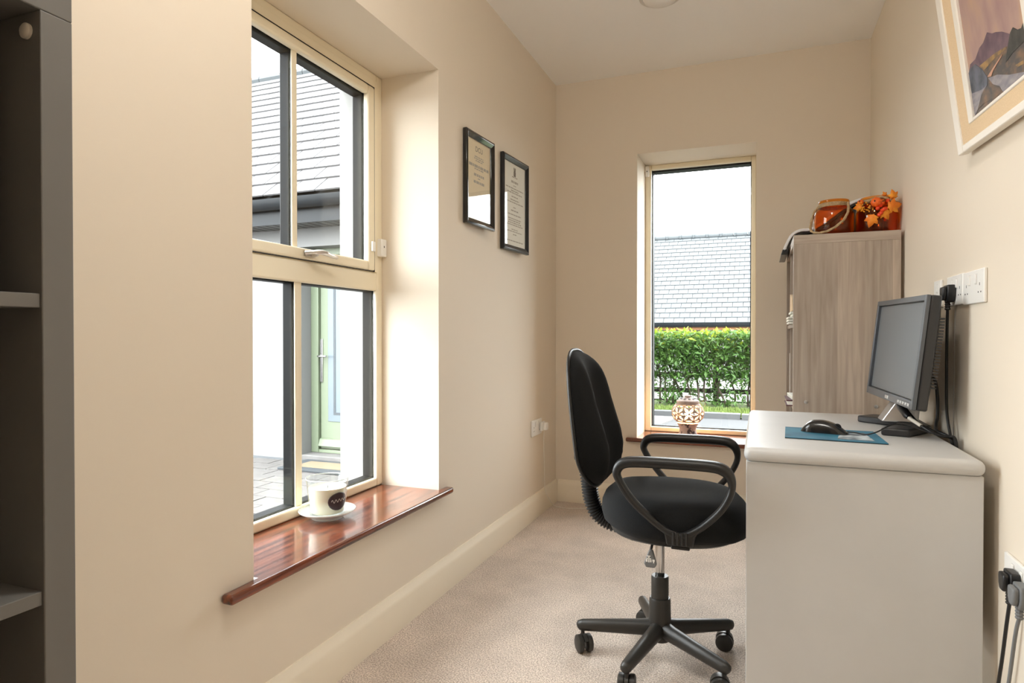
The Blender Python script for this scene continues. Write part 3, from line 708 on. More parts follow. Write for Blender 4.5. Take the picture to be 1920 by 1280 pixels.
for k, a in enumerate((36, 112, 187, 256, 325)):
    d = Vector((math.cos(R(a)), math.sin(R(a)), 0)); c = Vector((CX, CY, 0))
    path = [c+d*r+Vector((0, 0, z)) for r, z in ((0.015, 0.108), (0.06, 0.104), (0.15, 0.097), (0.262, 0.088), (0.276, 0.085), (0.281, 0.083))]
    leg = MB().tube(path, [0.031, 0.0265, 0.0235, 0.0195, 0.016, 0.008], 14, flat=(1.0, 0.92), up=(0, 0, 1)).build('base_leg', 'base_plastic', ch, smooth=60)
    tip = c+d*0.262; rz = R(a+(-35, 50, -60, 20, 40)[k])
    ca = inst('caster', hme, leg, tip, (0, 0, rz))
    for s in (-1, 1):
        w = bpy.data.objects.new('wheel', wme); COL.objects.link(w); w.parent = leg
        off = Matrix.Rotation(rz, 3, 'Z') @ Vector((-0.012, s*0.0062, 0.0300))
        w.location = tip+off-wloc(leg); w.rotation_euler = (R(-90*s), 0, rz)
# height lever with paddle
lv = MB().tube([(-0.300, CY-0.05, 0.448), (-0.304, 2.06, 0.452), (-0.309, 2.00, 0.448), (-0.313, 1.985, 0.425)], 0.0045, 8).build('lever', 'black_plastic', ch)
pd = MB().prism([(-0.326, 0.375), (-0.300, 0.375), (-0.293, 0.386), (-0.304, 0.428), (-0.310, 0.432), (-0.318, 0.428), (-0.333, 0.386)], 1, 1.976, 1.988).build('paddle', 'plug_grey', lv, bev=0.004, seg=3)
m = MB()
for x0, x1, z0, z1 in ((-0.322, -0.312, 0.410, 0.413), (-0.319, -0.315, 0.392, 0.410), (-0.324, -0.310, 0.402, 0.405), (-0.326, -0.321, 0.393, 0.401), (-0.313, -0.309, 0.393, 0.401), (-0.306, -0.299, 0.396, 0.402), (-0.304, -0.301, 0.391, 0.396)):
    m.box(x0, x1, 1.9753, 1.9762, z0, z1)
m.build('seat_symbol', 'white_plastic', lv, smooth=0)

# ------------------------------------------------------------------ monitor
MW, MH = 0.56, 0.3475
mo = thing('monitor', (0.4225, 2.47, 1.049), 'dark flat screen monitor switched off on the white desk', 'monitor', rot=(0, 0, 0))
# local frame: side s (viewer's right, towards -y), up u (tilted back), normal n (towards -x)
a_, t_, r_ = 0.076, 0.107, -0.012
n_ = Vector((-math.cos(a_), -math.sin(a_), 0)); s0 = Vector((math.sin(a_), -math.cos(a_), 0)); u0 = Vector((0, 0, 1))*math.cos(t_)-n_*math.sin(t_)
nn = (n_*math.cos(t_)+Vector((0, 0, 1))*math.sin(t_)).normalized()
s2 = s0*math.cos(r_)+u0*math.sin(r_); u2 = u0*math.cos(r_)-s0*math.sin(r_)
MX = Matrix((s2, u2, nn)).transposed(); MO = Vector((0.4225, 2.47, 1.049))
class LB(MB):
    pass
def mon(mb, name, m, parent, **k):
    mb.v = [MO+MX @ p for p in mb.v]; return mb.build(name, m, parent, **k)
body = mon(B(-MW/2, MW/2, -MH/2, MH/2, -0.042, -0.012), 'body', 'monitor_dark', mo, bev=0.006, seg=3)
hw, hh = MW/2, MH/2
rear = MB().add([(-hw+.01, -hh+.02, -.042), (hw-.01, -hh+.02, -.042), (hw-.01, hh-.015, -.042), (-hw+.01, hh-.015, -.042), (-hw+.09, -hh+.07, -.070), (hw-.09, -hh+.07, -.070), (hw-.09, hh-.06, -.070), (-hw+.09, hh-.06, -.070)], [(0, 1, 5, 4), (1, 2, 6, 5), (2, 3, 7, 6), (3, 0, 4, 7), (4, 5, 6, 7), (0, 3, 2, 1)])
mon(rear, 'rear_cover', 'monitor_dark', mo, bev=0.004)
for k in range(24):
    u = -hh+0.07+k*(MH-0.13)/24
    mon(B(hw-.045, hw-.008, u, u+0.004, -.058, -.043), 'vent_fin', 'monitor_dark', mo)
bz = MB()
for x0, x1, y0, y1 in ((-hw, -hw+.018, -hh, hh), (hw-.018, hw, -hh, hh), (-hw+.018, hw-.018, -hh, -hh+.026), (-hw+.018, hw-.018, hh-.018, hh)): bz.box(x0, x1, y0, y1, -0.012, 0.0)
mon(bz, 'bezel', 'monitor_silver', mo, bev=0.002)
mon(frame_rect(MB(), 2, 0, 0, 0, 0, 0, 0, 0, 0, 0, 0) if False else B(-hw+.0175, hw-.0175, -hh+.0255, hh-.0175, -0.0125, -0.0105), 'screen_surround', 'screen_edge', mo)
mon(B(-hw+.022, hw-.020, -hh+.029, hh-.021, -0.0110, -0.0095), 'screen', 'screen', mo, smooth=0)
mon(B(-.018, .018, -hh+.006, -hh+.017, -0.0005, 0.0012), 'badge', 'silver', mo, bev=0.002)
for k in range(5): mon(B(hw-.150+k*.026, hw-.132+k*.026, -hh+.007, -hh+.016, -0.0005, 0.0018), 'button', 'silver', mo, bev=0.001)
# stand: neck and two splayed feet
nk = MB().add([(0.395, 2.50, 0.800), (0.395, 2.585, 0.800), (0.500, 2.475, 0.800), (0.500, 2.60, 0.800), (0.470, 2.50, 0.92), (0.470, 2.585, 0.92), (0.515, 2.49, 0.92), (0.515, 2.59, 0.92)], [(0, 1, 3, 2), (4, 6, 7, 5), (0, 4, 5, 1), (2, 3, 7, 6), (0, 2, 6, 4), (1, 5, 7, 3)])
nk.build('neck', 'silver', mo, bev=0.004)
B(0.450, 0.512, 2.49, 2.59, 0.89, 1.06).build('neck_back', 'monitor_dark', mo, bev=0.008)
for pts in ([(0.365, 2.325), (0.440, 2.300), (0.530, 2.440), (0.530, 2.575), (0.455, 2.520)], [(0.340, 2.655), (0.400, 2.720), (0.530, 2.700), (0.530, 2.540), (0.440, 2.560)]):
    MB().prism(pts, 2, 0.7752, 0.800).build('foot', 'monitor_dark', mo, bev=0.006, seg=2)
def cable(name, pts, r, m, label, cat='cable', group=None, parent=None, n=8, k=8):
    o = MB().tube(smoothpath(pts, k), r, n).build(name, m, parent, smooth=60)
    if not parent: tag(o, label, cat, group)
    return o
vc = thing('video_cable', (0.47, 2.36, 0.776), 'black monitor lead with fat ferrite bead and white plug sleeve on the desk', 'cable')
cable('lead', [(0.425, 2.45, 0.885), (0.432, 2.40, 0.862), (0.440, 2.36, 0.842), (0.470, 2.29, 0.815), (0.505, 2.26, 0.795), (0.545, 2.27, 0.785), (0.556, 2.28, 0.760), (0.557, 2.29, 0.60)], 0.0042, 'cable_black', '', parent=vc)
MB().tube([(0.430, 2.412, 0.866), (0.4325, 2.40, 0.8625), (0.443, 2.350, 0.838), (0.445, 2.341, 0.834)], [0.006, 0.0105, 0.0105, 0.006], 12).build('ferrite_bead', 'cable_black', vc, smooth=60)
MB().tube([(0.446, 2.338, 0.833), (0.470, 2.29, 0.8155)], 0.0055, 10).build('plug_sleeve', 'cable_white', vc)
cable('power_cable', [(0.500, 2.40, 0.965), (0.522, 2.37, 0.955), (0.528, 2.36, 0.90), (0.528, 2.36, 0.84), (0.520, 2.34, 0.812), (0.515, 2.30, 0.800), (0.535, 2.27, 0.790), (0.5545, 2.26, 0.770), (0.556, 2.25, 0.60)], 0.0048, 'cable_black', 'black bent lead behind the monitor dropping down beside the stand')
cable('thin_cable', [(0.440, 2.40, 0.872), (0.470, 2.34, 0.822), (0.510, 2.30, 0.798), (0.548, 2.295, 0.783), (0.558, 2.31, 0.760), (0.558, 2.31, 0.62)], 0.0032, 'cable_black', 'thin black lead running from under the monitor over the desk edge')

# ------------------------------------------------------------------ mouse, mat
mm_ = thing('mouse_mat', (0.22, 2.26, 0.775), 'blue picture mouse mat under the black mouse', 'mouse mat')
pts = [(0.086, 2.395), (0.076, 2.150), (0.355, 2.128), (0.352, 2.378)]
MB().prism(pts, 2, 0.7752, 0.7775).build('rubber_base', 'rubber', mm_); MB().prism(pts, 2, 0.7775, 0.7790).build('printed_top', 'mousemat', mm_)
MB().prism([(0.225, 2.165), (0.325, 2.160), (0.318, 2.330), (0.262, 2.300), (0.235, 2.235)], 2, 0.7790, 0.7792).build('picture', 'mousemat_print', mm_, smooth=0)
ms_ = thing('computer_mouse', (0.20, 2.30, 0.779), 'black wired optical mouse on the blue mat', 'mouse')
mx = Matrix.Rotation(R(-14), 3, 'Z'); vs = []; fs = []; n = 40; q = 9; mc = Vector((0.200, 2.300, 0.779))
for i in range(q+1):
    t = i/q
    for k in range(n):
        a = 2*math.pi*k/n; c, s_ = math.cos(a), math.sin(a); e = 2.6
        rr = math.cos(t*math.pi/2)**0.62 if i < q else 0.02
        x = 0.071*rr*math.copysign(abs(c)**(2/e), c); y = 0.036*rr*math.copysign(abs(s_)**(2/e), s_)*(1-0.12*math.exp(-(x/0.03)**2))
        hgt = (0.040-0.012*((x+0.012)/0.05)**2) if x > -0.03 else 0.040-0.02*((x+0.03)/0.036)**2
        vs.append(mc+mx @ Vector((x, y, max(0.004, hgt)*math.sin(t*math.pi/2)**0.8)))
for i in range(q):
    for k in range(n): l = (k+1) % n; fs.append((i*n+k, i*n+l, (i+1)*n+l, (i+1)*n+k))
fs += [tuple(range(n))[::-1], tuple(range(q*n, (q+1)*n))]
MB().add(vs, fs).build('shell', 'mouse_black', ms_, smooth=70)
MB().lathe([(0.0105, -0.0035), (0.012, -0.002), (0.012, 0.002), (0.0105, 0.0035)], mc+mx @ Vector((0.038, 0, 0.0195)), 18, mx @ Matrix.Rotation(R(90), 3, 'X')).build('scroll_wheel', 'rubber', ms_)
st_ = mc+mx @ Vector((0.067, 0, 0.008))
cable('cord', [st_, st_+Vector((0.03, -.010, -.002)), (0.312, 2.262, 0.783), (0.345, 2.255, 0.795), (0.392, 2.292, 0.815), (0.440, 2.300, 0.812), (0.500, 2.270, 0.795), (0.548, 2.275, 0.780), (0.557, 2.265, 0.750), (0.556, 2.26, 0.6)], 0.0022, 'cable_black', '', parent=ms_)

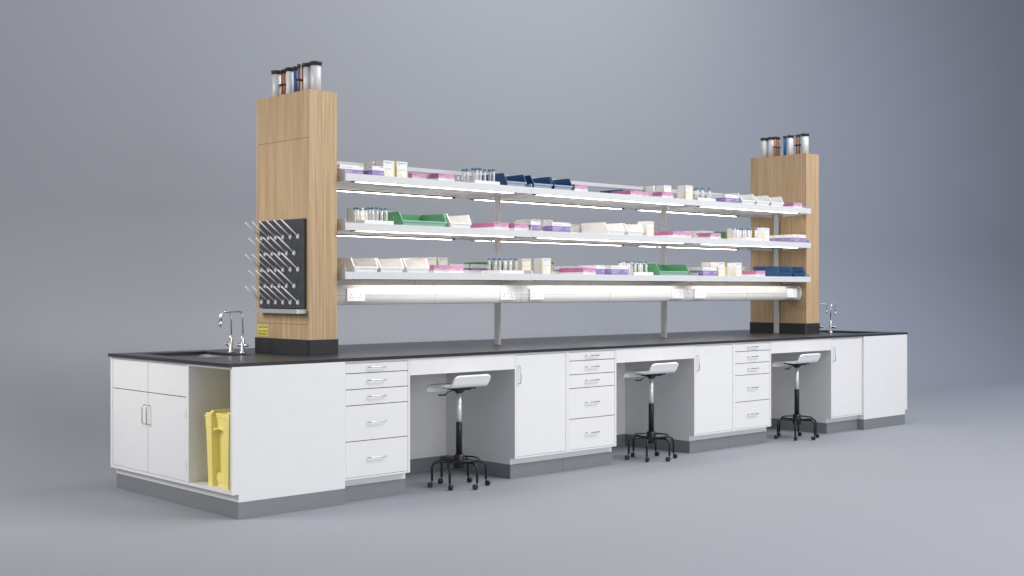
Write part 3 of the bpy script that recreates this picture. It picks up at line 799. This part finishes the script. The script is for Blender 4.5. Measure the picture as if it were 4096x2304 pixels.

************

DO THIS ->
Restate, line by line and word for word, everything from the top of the material through the line that contains "m.build('seat_symbol', 'white_plastic', lv, smooth=0)". Leave pictures out.

OUTPUT BELOW ->
The Blender Python script for this scene continues. Write part 3, from line 708 on. More parts follow. Write for Blender 4.5. Take the picture to be 1920 by 1280 pixels.
for k, a in enumerate((36, 112, 187, 256, 325)):
    d = Vector((math.cos(R(a)), math.sin(R(a)), 0)); c = Vector((CX, CY, 0))
    path = [c+d*r+Vector((0, 0, z)) for r, z in ((0.015, 0.108), (0.06, 0.104), (0.15, 0.097), (0.262, 0.088), (0.276, 0.085), (0.281, 0.083))]
    leg = MB().tube(path, [0.031, 0.0265, 0.0235, 0.0195, 0.016, 0.008], 14, flat=(1.0, 0.92), up=(0, 0, 1)).build('base_leg', 'base_plastic', ch, smooth=60)
    tip = c+d*0.262; rz = R(a+(-35, 50, -60, 20, 40)[k])
    ca = inst('caster', hme, leg, tip, (0, 0, rz))
    for s in (-1, 1):
        w = bpy.data.objects.new('wheel', wme); COL.objects.link(w); w.parent = leg
        off = Matrix.Rotation(rz, 3, 'Z') @ Vector((-0.012, s*0.0062, 0.0300))
        w.location = tip+off-wloc(leg); w.rotation_euler = (R(-90*s), 0, rz)
# height lever with paddle
lv = MB().tube([(-0.300, CY-0.05, 0.448), (-0.304, 2.06, 0.452), (-0.309, 2.00, 0.448), (-0.313, 1.985, 0.425)], 0.0045, 8).build('lever', 'black_plastic', ch)
pd = MB().prism([(-0.326, 0.375), (-0.300, 0.375), (-0.293, 0.386), (-0.304, 0.428), (-0.310, 0.432), (-0.318, 0.428), (-0.333, 0.386)], 1, 1.976, 1.988).build('paddle', 'plug_grey', lv, bev=0.004, seg=3)
m = MB()
for x0, x1, z0, z1 in ((-0.322, -0.312, 0.410, 0.413), (-0.319, -0.315, 0.392, 0.410), (-0.324, -0.310, 0.402, 0.405), (-0.326, -0.321, 0.393, 0.401), (-0.313, -0.309, 0.393, 0.401), (-0.306, -0.299, 0.396, 0.402), (-0.304, -0.301, 0.391, 0.396)):
    m.box(x0, x1, 1.9753, 1.9762, z0, z1)
m.build('seat_symbol', 'white_plastic', lv, smooth=0)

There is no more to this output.